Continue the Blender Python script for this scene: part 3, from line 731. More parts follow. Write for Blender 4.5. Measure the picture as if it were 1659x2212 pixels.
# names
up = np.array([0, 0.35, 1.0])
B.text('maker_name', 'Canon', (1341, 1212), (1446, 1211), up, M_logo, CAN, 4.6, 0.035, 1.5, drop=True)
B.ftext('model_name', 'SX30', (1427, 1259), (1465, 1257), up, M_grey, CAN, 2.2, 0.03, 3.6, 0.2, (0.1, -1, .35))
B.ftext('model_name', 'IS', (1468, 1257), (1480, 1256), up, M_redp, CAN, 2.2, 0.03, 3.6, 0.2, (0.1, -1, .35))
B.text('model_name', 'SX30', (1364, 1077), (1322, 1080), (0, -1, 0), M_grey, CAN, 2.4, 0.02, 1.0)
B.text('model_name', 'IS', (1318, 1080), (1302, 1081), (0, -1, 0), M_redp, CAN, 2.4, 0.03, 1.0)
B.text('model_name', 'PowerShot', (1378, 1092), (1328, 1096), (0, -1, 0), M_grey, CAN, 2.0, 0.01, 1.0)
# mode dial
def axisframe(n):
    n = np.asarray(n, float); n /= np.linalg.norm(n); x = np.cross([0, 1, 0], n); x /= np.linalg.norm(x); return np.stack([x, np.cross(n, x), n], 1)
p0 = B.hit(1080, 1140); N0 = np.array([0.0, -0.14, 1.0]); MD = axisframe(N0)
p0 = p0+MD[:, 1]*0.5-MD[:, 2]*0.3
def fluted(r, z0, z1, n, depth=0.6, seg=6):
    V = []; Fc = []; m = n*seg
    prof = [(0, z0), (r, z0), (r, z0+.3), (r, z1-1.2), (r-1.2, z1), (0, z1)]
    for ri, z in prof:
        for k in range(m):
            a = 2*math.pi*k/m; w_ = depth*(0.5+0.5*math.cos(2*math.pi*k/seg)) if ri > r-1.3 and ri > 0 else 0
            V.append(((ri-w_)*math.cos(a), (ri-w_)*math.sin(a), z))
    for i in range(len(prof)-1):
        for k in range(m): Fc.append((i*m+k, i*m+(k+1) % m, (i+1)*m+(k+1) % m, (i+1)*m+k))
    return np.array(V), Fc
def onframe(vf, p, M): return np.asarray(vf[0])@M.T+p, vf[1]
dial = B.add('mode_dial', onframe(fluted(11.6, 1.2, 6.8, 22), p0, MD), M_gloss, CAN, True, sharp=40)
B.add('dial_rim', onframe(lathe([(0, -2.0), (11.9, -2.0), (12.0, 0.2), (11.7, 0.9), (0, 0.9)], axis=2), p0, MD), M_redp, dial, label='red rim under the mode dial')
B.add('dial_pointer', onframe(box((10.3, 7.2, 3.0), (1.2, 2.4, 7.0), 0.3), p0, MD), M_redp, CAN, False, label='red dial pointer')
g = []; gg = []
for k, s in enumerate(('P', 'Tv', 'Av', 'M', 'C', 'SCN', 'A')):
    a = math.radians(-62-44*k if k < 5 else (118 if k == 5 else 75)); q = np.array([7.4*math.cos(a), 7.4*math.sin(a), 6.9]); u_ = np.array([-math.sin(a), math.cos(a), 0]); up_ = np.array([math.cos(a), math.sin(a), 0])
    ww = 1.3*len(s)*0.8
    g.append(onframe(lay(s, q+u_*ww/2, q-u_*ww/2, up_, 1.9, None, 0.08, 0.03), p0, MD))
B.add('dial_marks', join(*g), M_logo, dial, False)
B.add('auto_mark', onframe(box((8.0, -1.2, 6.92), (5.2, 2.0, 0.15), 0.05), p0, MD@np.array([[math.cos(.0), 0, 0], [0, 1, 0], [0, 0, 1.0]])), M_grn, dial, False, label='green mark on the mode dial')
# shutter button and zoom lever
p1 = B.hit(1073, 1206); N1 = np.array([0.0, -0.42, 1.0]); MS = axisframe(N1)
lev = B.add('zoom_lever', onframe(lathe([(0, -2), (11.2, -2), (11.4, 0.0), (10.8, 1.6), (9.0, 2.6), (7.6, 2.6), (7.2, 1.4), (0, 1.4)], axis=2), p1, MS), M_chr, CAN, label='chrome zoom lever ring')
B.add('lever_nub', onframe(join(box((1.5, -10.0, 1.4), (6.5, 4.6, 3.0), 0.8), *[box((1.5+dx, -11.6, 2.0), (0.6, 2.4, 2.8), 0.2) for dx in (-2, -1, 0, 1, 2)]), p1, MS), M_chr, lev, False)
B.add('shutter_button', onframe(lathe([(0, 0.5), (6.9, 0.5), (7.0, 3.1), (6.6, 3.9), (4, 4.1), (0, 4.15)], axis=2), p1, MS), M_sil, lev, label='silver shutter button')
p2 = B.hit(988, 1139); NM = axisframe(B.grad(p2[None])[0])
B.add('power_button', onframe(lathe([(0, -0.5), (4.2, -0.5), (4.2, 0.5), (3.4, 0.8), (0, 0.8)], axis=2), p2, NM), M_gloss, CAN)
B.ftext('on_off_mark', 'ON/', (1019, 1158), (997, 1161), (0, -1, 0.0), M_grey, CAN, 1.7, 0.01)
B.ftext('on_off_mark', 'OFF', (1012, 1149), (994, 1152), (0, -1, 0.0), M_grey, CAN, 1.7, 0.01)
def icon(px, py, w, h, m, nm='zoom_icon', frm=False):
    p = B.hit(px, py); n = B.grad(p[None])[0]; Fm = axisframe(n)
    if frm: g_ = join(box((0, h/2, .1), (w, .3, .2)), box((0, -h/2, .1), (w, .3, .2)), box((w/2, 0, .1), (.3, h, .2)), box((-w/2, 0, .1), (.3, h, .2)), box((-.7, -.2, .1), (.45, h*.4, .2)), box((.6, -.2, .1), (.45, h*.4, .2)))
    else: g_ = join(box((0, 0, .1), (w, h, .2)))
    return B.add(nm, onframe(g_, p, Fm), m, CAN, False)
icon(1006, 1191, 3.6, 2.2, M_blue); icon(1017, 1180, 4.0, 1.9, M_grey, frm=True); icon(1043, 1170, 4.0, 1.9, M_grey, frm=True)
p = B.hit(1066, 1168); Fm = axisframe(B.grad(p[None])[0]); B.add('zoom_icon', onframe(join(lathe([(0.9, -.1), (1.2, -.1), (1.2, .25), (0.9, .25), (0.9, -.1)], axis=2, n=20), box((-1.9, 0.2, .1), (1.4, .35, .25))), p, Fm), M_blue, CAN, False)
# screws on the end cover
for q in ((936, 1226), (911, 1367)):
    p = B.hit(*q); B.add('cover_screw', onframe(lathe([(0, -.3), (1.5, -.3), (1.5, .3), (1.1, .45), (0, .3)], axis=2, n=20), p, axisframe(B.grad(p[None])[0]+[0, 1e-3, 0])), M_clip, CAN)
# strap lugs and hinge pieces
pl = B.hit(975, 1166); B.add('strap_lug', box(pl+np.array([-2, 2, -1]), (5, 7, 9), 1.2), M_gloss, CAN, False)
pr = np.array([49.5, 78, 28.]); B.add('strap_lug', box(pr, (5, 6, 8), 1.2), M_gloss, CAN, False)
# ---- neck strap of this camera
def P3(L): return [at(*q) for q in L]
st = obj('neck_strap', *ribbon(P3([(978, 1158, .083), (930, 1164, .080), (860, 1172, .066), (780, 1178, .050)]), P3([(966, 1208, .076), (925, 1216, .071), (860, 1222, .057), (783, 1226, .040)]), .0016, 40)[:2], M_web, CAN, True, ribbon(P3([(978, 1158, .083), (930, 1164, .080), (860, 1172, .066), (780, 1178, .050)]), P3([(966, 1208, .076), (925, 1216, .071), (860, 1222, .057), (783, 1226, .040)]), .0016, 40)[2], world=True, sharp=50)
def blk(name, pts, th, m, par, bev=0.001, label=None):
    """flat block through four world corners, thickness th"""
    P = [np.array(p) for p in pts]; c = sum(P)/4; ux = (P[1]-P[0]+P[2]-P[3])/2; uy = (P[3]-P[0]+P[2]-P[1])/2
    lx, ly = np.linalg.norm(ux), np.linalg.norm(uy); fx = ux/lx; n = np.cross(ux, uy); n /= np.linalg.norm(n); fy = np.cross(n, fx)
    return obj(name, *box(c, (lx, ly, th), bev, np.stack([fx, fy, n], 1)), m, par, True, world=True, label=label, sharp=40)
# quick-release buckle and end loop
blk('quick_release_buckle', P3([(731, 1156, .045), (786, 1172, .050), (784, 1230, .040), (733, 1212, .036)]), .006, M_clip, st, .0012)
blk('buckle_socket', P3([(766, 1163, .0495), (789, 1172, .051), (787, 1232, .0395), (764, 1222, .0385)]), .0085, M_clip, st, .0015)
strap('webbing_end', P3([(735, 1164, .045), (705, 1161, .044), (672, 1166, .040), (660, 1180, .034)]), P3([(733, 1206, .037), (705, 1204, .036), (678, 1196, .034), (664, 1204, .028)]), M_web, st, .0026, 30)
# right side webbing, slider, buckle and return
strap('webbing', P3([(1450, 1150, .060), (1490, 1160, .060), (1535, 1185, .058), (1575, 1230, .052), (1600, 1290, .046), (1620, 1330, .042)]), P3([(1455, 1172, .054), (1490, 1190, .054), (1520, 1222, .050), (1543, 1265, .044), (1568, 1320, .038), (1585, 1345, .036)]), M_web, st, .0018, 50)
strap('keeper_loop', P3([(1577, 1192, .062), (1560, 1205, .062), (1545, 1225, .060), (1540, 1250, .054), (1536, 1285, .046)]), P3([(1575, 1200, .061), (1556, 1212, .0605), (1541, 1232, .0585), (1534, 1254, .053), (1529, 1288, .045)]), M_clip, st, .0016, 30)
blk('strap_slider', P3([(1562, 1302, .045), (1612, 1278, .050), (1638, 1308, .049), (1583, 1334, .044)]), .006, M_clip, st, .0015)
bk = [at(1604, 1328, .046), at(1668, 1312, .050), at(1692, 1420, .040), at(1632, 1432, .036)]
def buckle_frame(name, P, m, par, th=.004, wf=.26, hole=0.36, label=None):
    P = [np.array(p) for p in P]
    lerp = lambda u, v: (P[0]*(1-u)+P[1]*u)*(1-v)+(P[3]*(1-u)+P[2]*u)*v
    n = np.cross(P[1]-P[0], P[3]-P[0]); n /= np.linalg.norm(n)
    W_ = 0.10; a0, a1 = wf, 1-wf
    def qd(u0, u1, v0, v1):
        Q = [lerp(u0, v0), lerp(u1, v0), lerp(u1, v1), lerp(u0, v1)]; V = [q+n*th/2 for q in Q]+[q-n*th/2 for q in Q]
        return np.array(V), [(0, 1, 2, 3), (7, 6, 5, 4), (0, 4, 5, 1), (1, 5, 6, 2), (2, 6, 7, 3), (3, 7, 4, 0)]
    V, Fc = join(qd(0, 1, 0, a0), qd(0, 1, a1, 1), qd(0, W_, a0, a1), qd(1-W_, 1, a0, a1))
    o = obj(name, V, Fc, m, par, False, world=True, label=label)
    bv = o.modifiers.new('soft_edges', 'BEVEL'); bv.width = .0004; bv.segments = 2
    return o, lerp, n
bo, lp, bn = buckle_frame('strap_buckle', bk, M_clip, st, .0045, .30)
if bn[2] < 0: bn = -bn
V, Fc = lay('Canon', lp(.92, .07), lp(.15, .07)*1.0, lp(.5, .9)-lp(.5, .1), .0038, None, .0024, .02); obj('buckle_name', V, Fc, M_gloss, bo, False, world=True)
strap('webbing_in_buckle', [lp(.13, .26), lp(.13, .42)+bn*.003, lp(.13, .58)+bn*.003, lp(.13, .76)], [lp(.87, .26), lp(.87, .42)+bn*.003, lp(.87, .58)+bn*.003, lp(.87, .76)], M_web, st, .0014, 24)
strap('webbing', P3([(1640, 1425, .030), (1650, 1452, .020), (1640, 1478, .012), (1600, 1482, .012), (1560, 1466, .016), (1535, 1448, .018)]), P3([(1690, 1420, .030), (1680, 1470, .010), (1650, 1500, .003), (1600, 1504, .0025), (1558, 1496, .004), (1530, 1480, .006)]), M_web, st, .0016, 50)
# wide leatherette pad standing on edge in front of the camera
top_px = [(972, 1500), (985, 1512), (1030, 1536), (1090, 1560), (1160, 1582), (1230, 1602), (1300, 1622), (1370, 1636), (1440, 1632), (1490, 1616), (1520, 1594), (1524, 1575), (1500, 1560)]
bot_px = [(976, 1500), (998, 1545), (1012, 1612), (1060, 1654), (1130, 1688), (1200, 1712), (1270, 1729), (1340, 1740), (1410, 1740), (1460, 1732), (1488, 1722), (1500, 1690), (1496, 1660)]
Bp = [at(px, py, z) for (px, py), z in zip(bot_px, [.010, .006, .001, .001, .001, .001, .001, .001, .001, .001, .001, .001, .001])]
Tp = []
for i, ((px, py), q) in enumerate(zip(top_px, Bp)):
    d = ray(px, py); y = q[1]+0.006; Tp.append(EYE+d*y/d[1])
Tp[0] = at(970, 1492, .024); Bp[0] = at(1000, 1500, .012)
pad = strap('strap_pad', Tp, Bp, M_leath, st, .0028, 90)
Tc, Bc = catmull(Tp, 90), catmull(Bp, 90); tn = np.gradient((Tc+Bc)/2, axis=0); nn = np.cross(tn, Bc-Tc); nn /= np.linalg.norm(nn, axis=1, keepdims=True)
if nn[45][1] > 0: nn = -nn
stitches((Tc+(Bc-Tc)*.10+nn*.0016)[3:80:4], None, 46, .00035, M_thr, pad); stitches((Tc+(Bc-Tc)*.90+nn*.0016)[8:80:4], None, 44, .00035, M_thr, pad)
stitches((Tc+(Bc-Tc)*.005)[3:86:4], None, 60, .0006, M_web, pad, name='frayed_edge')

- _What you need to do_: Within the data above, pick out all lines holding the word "this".

- _Result of the task_:
Continue the Blender Python script for this scene: part 3, from line 731. More parts follow. Write for Blender 4.5. Measure the picture as if it were 1659x2212 pixels.
# ---- neck strap of this camera